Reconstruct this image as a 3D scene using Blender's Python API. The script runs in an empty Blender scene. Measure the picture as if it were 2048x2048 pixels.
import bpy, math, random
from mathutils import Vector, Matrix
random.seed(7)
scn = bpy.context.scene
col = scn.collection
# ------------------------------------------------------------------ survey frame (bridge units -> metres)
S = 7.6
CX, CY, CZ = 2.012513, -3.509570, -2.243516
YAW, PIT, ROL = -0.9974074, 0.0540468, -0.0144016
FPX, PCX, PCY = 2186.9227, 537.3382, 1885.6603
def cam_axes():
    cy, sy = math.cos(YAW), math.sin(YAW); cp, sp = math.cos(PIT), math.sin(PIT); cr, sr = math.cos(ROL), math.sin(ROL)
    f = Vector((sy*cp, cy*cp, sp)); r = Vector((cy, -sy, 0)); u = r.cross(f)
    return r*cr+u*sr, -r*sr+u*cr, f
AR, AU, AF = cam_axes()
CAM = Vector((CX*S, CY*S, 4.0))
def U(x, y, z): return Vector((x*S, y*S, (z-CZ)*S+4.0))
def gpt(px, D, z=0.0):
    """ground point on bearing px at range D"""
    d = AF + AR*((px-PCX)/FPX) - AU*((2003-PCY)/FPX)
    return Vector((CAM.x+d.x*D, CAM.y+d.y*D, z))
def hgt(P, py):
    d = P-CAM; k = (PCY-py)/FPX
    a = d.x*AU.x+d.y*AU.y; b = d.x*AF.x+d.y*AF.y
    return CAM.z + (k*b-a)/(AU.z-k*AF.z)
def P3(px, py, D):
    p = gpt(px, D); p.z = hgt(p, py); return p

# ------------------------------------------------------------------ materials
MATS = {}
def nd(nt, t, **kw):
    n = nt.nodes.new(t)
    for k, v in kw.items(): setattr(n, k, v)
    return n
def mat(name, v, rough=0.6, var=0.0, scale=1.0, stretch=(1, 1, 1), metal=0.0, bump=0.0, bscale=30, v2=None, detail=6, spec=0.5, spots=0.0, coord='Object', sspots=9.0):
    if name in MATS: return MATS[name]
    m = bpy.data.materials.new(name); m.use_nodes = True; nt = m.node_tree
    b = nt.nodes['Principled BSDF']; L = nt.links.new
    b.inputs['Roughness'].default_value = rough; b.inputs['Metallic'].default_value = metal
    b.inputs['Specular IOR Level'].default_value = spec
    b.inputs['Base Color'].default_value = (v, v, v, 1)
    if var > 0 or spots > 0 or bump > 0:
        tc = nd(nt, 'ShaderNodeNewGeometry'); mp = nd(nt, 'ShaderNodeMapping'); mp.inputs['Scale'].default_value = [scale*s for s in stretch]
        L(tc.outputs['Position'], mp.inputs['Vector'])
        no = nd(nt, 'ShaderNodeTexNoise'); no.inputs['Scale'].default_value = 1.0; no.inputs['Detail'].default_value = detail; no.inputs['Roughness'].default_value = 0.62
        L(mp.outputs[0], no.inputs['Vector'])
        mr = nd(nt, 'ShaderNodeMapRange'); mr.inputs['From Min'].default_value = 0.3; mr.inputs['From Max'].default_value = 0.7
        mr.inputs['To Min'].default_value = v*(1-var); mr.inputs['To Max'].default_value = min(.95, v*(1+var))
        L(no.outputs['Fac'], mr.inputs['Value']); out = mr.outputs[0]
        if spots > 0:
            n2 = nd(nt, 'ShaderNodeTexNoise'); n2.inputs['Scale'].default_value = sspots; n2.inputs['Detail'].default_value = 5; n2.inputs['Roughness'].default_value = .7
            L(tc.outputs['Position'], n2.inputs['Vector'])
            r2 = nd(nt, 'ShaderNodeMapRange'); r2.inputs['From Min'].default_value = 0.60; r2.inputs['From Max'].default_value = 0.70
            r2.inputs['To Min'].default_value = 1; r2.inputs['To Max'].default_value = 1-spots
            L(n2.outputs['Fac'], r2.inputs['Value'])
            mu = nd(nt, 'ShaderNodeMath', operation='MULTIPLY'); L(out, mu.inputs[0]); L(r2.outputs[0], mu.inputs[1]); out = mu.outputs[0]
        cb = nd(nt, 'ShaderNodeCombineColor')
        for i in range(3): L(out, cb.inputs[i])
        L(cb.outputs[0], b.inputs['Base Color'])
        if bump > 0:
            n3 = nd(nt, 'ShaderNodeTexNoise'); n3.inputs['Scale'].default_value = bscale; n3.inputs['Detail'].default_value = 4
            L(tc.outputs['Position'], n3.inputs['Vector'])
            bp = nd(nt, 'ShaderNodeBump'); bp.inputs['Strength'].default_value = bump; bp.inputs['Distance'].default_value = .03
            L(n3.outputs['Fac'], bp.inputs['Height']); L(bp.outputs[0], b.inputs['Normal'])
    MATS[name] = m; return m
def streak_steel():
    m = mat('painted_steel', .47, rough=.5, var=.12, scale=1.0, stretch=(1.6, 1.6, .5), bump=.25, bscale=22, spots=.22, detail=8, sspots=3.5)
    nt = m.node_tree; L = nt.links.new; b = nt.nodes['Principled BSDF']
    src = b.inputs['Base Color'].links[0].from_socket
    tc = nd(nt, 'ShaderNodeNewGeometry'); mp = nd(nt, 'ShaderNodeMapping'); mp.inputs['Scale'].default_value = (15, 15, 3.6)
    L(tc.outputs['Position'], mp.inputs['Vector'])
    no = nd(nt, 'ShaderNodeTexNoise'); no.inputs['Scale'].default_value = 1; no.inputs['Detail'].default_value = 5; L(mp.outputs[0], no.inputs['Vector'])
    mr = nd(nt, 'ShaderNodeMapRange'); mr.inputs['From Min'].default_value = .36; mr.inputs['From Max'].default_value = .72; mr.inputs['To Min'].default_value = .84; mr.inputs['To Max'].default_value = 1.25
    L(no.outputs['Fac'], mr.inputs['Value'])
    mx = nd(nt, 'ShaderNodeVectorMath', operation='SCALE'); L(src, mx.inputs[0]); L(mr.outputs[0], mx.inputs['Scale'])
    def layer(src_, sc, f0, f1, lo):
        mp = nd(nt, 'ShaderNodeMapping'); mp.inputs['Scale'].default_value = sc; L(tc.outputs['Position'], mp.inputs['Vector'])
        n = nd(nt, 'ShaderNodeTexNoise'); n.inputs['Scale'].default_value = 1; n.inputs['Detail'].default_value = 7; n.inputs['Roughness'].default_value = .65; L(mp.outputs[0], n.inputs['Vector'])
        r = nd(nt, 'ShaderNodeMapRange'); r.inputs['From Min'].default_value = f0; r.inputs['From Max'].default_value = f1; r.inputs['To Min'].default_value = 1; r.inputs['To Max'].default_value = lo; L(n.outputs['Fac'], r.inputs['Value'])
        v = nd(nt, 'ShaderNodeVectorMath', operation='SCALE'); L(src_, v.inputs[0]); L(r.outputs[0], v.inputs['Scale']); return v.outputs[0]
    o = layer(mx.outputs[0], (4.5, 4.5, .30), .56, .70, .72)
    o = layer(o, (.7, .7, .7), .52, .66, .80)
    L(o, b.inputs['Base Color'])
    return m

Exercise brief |
Retype the data in full and match it exactly.

Exercise response |
Reconstruct this image as a 3D scene using Blender's Python API. The script runs in an empty Blender scene. Measure the picture as if it were 2048x2048 pixels.
import bpy, math, random
from mathutils import Vector, Matrix
random.seed(7)
scn = bpy.context.scene
col = scn.collection
# ------------------------------------------------------------------ survey frame (bridge units -> metres)
S = 7.6
CX, CY, CZ = 2.012513, -3.509570, -2.243516
YAW, PIT, ROL = -0.9974074, 0.0540468, -0.0144016
FPX, PCX, PCY = 2186.9227, 537.3382, 1885.6603
def cam_axes():
    cy, sy = math.cos(YAW), math.sin(YAW); cp, sp = math.cos(PIT), math.sin(PIT); cr, sr = math.cos(ROL), math.sin(ROL)
    f = Vector((sy*cp, cy*cp, sp)); r = Vector((cy, -sy, 0)); u = r.cross(f)
    return r*cr+u*sr, -r*sr+u*cr, f
AR, AU, AF = cam_axes()
CAM = Vector((CX*S, CY*S, 4.0))
def U(x, y, z): return Vector((x*S, y*S, (z-CZ)*S+4.0))
def gpt(px, D, z=0.0):
    """ground point on bearing px at range D"""
    d = AF + AR*((px-PCX)/FPX) - AU*((2003-PCY)/FPX)
    return Vector((CAM.x+d.x*D, CAM.y+d.y*D, z))
def hgt(P, py):
    d = P-CAM; k = (PCY-py)/FPX
    a = d.x*AU.x+d.y*AU.y; b = d.x*AF.x+d.y*AF.y
    return CAM.z + (k*b-a)/(AU.z-k*AF.z)
def P3(px, py, D):
    p = gpt(px, D); p.z = hgt(p, py); return p

# ------------------------------------------------------------------ materials
MATS = {}
def nd(nt, t, **kw):
    n = nt.nodes.new(t)
    for k, v in kw.items(): setattr(n, k, v)
    return n
def mat(name, v, rough=0.6, var=0.0, scale=1.0, stretch=(1, 1, 1), metal=0.0, bump=0.0, bscale=30, v2=None, detail=6, spec=0.5, spots=0.0, coord='Object', sspots=9.0):
    if name in MATS: return MATS[name]
    m = bpy.data.materials.new(name); m.use_nodes = True; nt = m.node_tree
    b = nt.nodes['Principled BSDF']; L = nt.links.new
    b.inputs['Roughness'].default_value = rough; b.inputs['Metallic'].default_value = metal
    b.inputs['Specular IOR Level'].default_value = spec
    b.inputs['Base Color'].default_value = (v, v, v, 1)
    if var > 0 or spots > 0 or bump > 0:
        tc = nd(nt, 'ShaderNodeNewGeometry'); mp = nd(nt, 'ShaderNodeMapping'); mp.inputs['Scale'].default_value = [scale*s for s in stretch]
        L(tc.outputs['Position'], mp.inputs['Vector'])
        no = nd(nt, 'ShaderNodeTexNoise'); no.inputs['Scale'].default_value = 1.0; no.inputs['Detail'].default_value = detail; no.inputs['Roughness'].default_value = 0.62
        L(mp.outputs[0], no.inputs['Vector'])
        mr = nd(nt, 'ShaderNodeMapRange'); mr.inputs['From Min'].default_value = 0.3; mr.inputs['From Max'].default_value = 0.7
        mr.inputs['To Min'].default_value = v*(1-var); mr.inputs['To Max'].default_value = min(.95, v*(1+var))
        L(no.outputs['Fac'], mr.inputs['Value']); out = mr.outputs[0]
        if spots > 0:
            n2 = nd(nt, 'ShaderNodeTexNoise'); n2.inputs['Scale'].default_value = sspots; n2.inputs['Detail'].default_value = 5; n2.inputs['Roughness'].default_value = .7
            L(tc.outputs['Position'], n2.inputs['Vector'])
            r2 = nd(nt, 'ShaderNodeMapRange'); r2.inputs['From Min'].default_value = 0.60; r2.inputs['From Max'].default_value = 0.70
            r2.inputs['To Min'].default_value = 1; r2.inputs['To Max'].default_value = 1-spots
            L(n2.outputs['Fac'], r2.inputs['Value'])
            mu = nd(nt, 'ShaderNodeMath', operation='MULTIPLY'); L(out, mu.inputs[0]); L(r2.outputs[0], mu.inputs[1]); out = mu.outputs[0]
        cb = nd(nt, 'ShaderNodeCombineColor')
        for i in range(3): L(out, cb.inputs[i])
        L(cb.outputs[0], b.inputs['Base Color'])
        if bump > 0:
            n3 = nd(nt, 'ShaderNodeTexNoise'); n3.inputs['Scale'].default_value = bscale; n3.inputs['Detail'].default_value = 4
            L(tc.outputs['Position'], n3.inputs['Vector'])
            bp = nd(nt, 'ShaderNodeBump'); bp.inputs['Strength'].default_value = bump; bp.inputs['Distance'].default_value = .03
            L(n3.outputs['Fac'], bp.inputs['Height']); L(bp.outputs[0], b.inputs['Normal'])
    MATS[name] = m; return m
def streak_steel():
    m = mat('painted_steel', .47, rough=.5, var=.12, scale=1.0, stretch=(1.6, 1.6, .5), bump=.25, bscale=22, spots=.22, detail=8, sspots=3.5)
    nt = m.node_tree; L = nt.links.new; b = nt.nodes['Principled BSDF']
    src = b.inputs['Base Color'].links[0].from_socket
    tc = nd(nt, 'ShaderNodeNewGeometry'); mp = nd(nt, 'ShaderNodeMapping'); mp.inputs['Scale'].default_value = (15, 15, 3.6)
    L(tc.outputs['Position'], mp.inputs['Vector'])
    no = nd(nt, 'ShaderNodeTexNoise'); no.inputs['Scale'].default_value = 1; no.inputs['Detail'].default_value = 5; L(mp.outputs[0], no.inputs['Vector'])
    mr = nd(nt, 'ShaderNodeMapRange'); mr.inputs['From Min'].default_value = .36; mr.inputs['From Max'].default_value = .72; mr.inputs['To Min'].default_value = .84; mr.inputs['To Max'].default_value = 1.25
    L(no.outputs['Fac'], mr.inputs['Value'])
    mx = nd(nt, 'ShaderNodeVectorMath', operation='SCALE'); L(src, mx.inputs[0]); L(mr.outputs[0], mx.inputs['Scale'])
    def layer(src_, sc, f0, f1, lo):
        mp = nd(nt, 'ShaderNodeMapping'); mp.inputs['Scale'].default_value = sc; L(tc.outputs['Position'], mp.inputs['Vector'])
        n = nd(nt, 'ShaderNodeTexNoise'); n.inputs['Scale'].default_value = 1; n.inputs['Detail'].default_value = 7; n.inputs['Roughness'].default_value = .65; L(mp.outputs[0], n.inputs['Vector'])
        r = nd(nt, 'ShaderNodeMapRange'); r.inputs['From Min'].default_value = f0; r.inputs['From Max'].default_value = f1; r.inputs['To Min'].default_value = 1; r.inputs['To Max'].default_value = lo; L(n.outputs['Fac'], r.inputs['Value'])
        v = nd(nt, 'ShaderNodeVectorMath', operation='SCALE'); L(src_, v.inputs[0]); L(r.outputs[0], v.inputs['Scale']); return v.outputs[0]
    o = layer(mx.outputs[0], (4.5, 4.5, .30), .56, .70, .72)
    o = layer(o, (.7, .7, .7), .52, .66, .80)
    L(o, b.inputs['Base Color'])
    return m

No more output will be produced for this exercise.